> **What is needed**: Provide the data again in its entirety, exactly as given.
----
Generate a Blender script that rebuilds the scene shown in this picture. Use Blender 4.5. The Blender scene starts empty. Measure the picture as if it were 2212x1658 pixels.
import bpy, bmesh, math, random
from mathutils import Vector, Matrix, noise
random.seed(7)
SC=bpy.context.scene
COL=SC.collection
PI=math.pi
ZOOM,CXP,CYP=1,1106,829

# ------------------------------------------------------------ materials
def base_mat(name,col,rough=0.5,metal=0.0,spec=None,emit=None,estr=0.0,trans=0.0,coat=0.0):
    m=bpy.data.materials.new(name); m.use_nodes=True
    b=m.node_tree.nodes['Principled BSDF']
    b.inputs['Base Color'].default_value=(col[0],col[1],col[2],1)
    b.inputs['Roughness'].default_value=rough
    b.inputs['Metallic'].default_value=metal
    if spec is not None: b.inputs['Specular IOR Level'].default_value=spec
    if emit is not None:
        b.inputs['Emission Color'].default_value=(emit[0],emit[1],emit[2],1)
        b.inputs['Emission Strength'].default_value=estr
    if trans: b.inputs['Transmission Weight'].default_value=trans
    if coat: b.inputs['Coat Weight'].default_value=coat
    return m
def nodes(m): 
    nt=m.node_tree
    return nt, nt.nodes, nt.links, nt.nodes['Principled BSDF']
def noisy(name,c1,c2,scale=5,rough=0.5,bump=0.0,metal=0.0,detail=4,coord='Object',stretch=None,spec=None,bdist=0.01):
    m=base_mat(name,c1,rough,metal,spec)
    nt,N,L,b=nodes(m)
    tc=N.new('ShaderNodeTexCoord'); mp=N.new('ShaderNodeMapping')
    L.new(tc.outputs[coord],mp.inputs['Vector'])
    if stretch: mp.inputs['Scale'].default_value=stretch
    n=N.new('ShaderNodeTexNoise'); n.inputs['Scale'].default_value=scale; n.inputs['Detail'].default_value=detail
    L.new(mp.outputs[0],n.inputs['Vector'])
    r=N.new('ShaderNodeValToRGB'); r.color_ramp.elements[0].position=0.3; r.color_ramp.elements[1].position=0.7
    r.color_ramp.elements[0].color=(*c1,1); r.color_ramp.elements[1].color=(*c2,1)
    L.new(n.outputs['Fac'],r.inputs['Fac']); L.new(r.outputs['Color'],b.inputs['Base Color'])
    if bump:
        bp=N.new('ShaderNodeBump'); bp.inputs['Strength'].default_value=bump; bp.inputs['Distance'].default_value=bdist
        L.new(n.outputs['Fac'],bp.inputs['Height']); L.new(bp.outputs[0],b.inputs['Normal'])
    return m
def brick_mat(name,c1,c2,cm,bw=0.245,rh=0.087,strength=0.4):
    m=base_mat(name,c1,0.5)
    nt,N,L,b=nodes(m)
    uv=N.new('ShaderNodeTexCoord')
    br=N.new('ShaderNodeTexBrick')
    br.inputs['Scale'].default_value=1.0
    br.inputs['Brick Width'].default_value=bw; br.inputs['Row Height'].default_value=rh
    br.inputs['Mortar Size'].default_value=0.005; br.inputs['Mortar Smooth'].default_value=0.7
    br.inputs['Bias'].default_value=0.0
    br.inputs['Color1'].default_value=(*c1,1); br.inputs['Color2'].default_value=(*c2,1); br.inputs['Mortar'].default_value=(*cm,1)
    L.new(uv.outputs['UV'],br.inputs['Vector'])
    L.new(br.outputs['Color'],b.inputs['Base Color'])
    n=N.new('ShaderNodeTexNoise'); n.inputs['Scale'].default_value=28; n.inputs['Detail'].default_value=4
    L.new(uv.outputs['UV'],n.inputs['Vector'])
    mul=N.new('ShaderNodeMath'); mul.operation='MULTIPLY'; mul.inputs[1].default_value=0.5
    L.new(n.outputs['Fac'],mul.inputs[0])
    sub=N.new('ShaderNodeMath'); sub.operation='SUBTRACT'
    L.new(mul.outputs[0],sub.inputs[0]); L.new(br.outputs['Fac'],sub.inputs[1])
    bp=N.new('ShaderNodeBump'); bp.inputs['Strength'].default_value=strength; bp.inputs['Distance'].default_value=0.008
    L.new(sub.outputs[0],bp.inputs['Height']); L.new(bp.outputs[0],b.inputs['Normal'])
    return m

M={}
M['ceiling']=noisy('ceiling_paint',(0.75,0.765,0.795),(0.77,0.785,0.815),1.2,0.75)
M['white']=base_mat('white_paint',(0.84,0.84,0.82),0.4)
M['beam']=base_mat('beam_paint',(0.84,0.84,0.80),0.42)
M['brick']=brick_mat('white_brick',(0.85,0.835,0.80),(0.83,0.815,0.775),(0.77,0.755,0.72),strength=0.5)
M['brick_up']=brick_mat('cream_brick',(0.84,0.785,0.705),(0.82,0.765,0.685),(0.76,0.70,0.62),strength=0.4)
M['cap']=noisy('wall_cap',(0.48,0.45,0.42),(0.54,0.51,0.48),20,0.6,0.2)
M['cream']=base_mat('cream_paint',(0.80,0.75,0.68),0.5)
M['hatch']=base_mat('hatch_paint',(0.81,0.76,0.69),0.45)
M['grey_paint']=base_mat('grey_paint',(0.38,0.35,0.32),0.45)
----
> **Result of this exercise**:
Generate a Blender script that rebuilds the scene shown in this picture. Use Blender 4.5. The Blender scene starts empty. Measure the picture as if it were 2212x1658 pixels.
import bpy, bmesh, math, random
from mathutils import Vector, Matrix, noise
random.seed(7)
SC=bpy.context.scene
COL=SC.collection
PI=math.pi
ZOOM,CXP,CYP=1,1106,829

# ------------------------------------------------------------ materials
def base_mat(name,col,rough=0.5,metal=0.0,spec=None,emit=None,estr=0.0,trans=0.0,coat=0.0):
    m=bpy.data.materials.new(name); m.use_nodes=True
    b=m.node_tree.nodes['Principled BSDF']
    b.inputs['Base Color'].default_value=(col[0],col[1],col[2],1)
    b.inputs['Roughness'].default_value=rough
    b.inputs['Metallic'].default_value=metal
    if spec is not None: b.inputs['Specular IOR Level'].default_value=spec
    if emit is not None:
        b.inputs['Emission Color'].default_value=(emit[0],emit[1],emit[2],1)
        b.inputs['Emission Strength'].default_value=estr
    if trans: b.inputs['Transmission Weight'].default_value=trans
    if coat: b.inputs['Coat Weight'].default_value=coat
    return m
def nodes(m): 
    nt=m.node_tree
    return nt, nt.nodes, nt.links, nt.nodes['Principled BSDF']
def noisy(name,c1,c2,scale=5,rough=0.5,bump=0.0,metal=0.0,detail=4,coord='Object',stretch=None,spec=None,bdist=0.01):
    m=base_mat(name,c1,rough,metal,spec)
    nt,N,L,b=nodes(m)
    tc=N.new('ShaderNodeTexCoord'); mp=N.new('ShaderNodeMapping')
    L.new(tc.outputs[coord],mp.inputs['Vector'])
    if stretch: mp.inputs['Scale'].default_value=stretch
    n=N.new('ShaderNodeTexNoise'); n.inputs['Scale'].default_value=scale; n.inputs['Detail'].default_value=detail
    L.new(mp.outputs[0],n.inputs['Vector'])
    r=N.new('ShaderNodeValToRGB'); r.color_ramp.elements[0].position=0.3; r.color_ramp.elements[1].position=0.7
    r.color_ramp.elements[0].color=(*c1,1); r.color_ramp.elements[1].color=(*c2,1)
    L.new(n.outputs['Fac'],r.inputs['Fac']); L.new(r.outputs['Color'],b.inputs['Base Color'])
    if bump:
        bp=N.new('ShaderNodeBump'); bp.inputs['Strength'].default_value=bump; bp.inputs['Distance'].default_value=bdist
        L.new(n.outputs['Fac'],bp.inputs['Height']); L.new(bp.outputs[0],b.inputs['Normal'])
    return m
def brick_mat(name,c1,c2,cm,bw=0.245,rh=0.087,strength=0.4):
    m=base_mat(name,c1,0.5)
    nt,N,L,b=nodes(m)
    uv=N.new('ShaderNodeTexCoord')
    br=N.new('ShaderNodeTexBrick')
    br.inputs['Scale'].default_value=1.0
    br.inputs['Brick Width'].default_value=bw; br.inputs['Row Height'].default_value=rh
    br.inputs['Mortar Size'].default_value=0.005; br.inputs['Mortar Smooth'].default_value=0.7
    br.inputs['Bias'].default_value=0.0
    br.inputs['Color1'].default_value=(*c1,1); br.inputs['Color2'].default_value=(*c2,1); br.inputs['Mortar'].default_value=(*cm,1)
    L.new(uv.outputs['UV'],br.inputs['Vector'])
    L.new(br.outputs['Color'],b.inputs['Base Color'])
    n=N.new('ShaderNodeTexNoise'); n.inputs['Scale'].default_value=28; n.inputs['Detail'].default_value=4
    L.new(uv.outputs['UV'],n.inputs['Vector'])
    mul=N.new('ShaderNodeMath'); mul.operation='MULTIPLY'; mul.inputs[1].default_value=0.5
    L.new(n.outputs['Fac'],mul.inputs[0])
    sub=N.new('ShaderNodeMath'); sub.operation='SUBTRACT'
    L.new(mul.outputs[0],sub.inputs[0]); L.new(br.outputs['Fac'],sub.inputs[1])
    bp=N.new('ShaderNodeBump'); bp.inputs['Strength'].default_value=strength; bp.inputs['Distance'].default_value=0.008
    L.new(sub.outputs[0],bp.inputs['Height']); L.new(bp.outputs[0],b.inputs['Normal'])
    return m

M={}
M['ceiling']=noisy('ceiling_paint',(0.75,0.765,0.795),(0.77,0.785,0.815),1.2,0.75)
M['white']=base_mat('white_paint',(0.84,0.84,0.82),0.4)
M['beam']=base_mat('beam_paint',(0.84,0.84,0.80),0.42)
M['brick']=brick_mat('white_brick',(0.85,0.835,0.80),(0.83,0.815,0.775),(0.77,0.755,0.72),strength=0.5)
M['brick_up']=brick_mat('cream_brick',(0.84,0.785,0.705),(0.82,0.765,0.685),(0.76,0.70,0.62),strength=0.4)
M['cap']=noisy('wall_cap',(0.48,0.45,0.42),(0.54,0.51,0.48),20,0.6,0.2)
M['cream']=base_mat('cream_paint',(0.80,0.75,0.68),0.5)
M['hatch']=base_mat('hatch_paint',(0.81,0.76,0.69),0.45)
M['grey_paint']=base_mat('grey_paint',(0.38,0.35,0.32),0.45)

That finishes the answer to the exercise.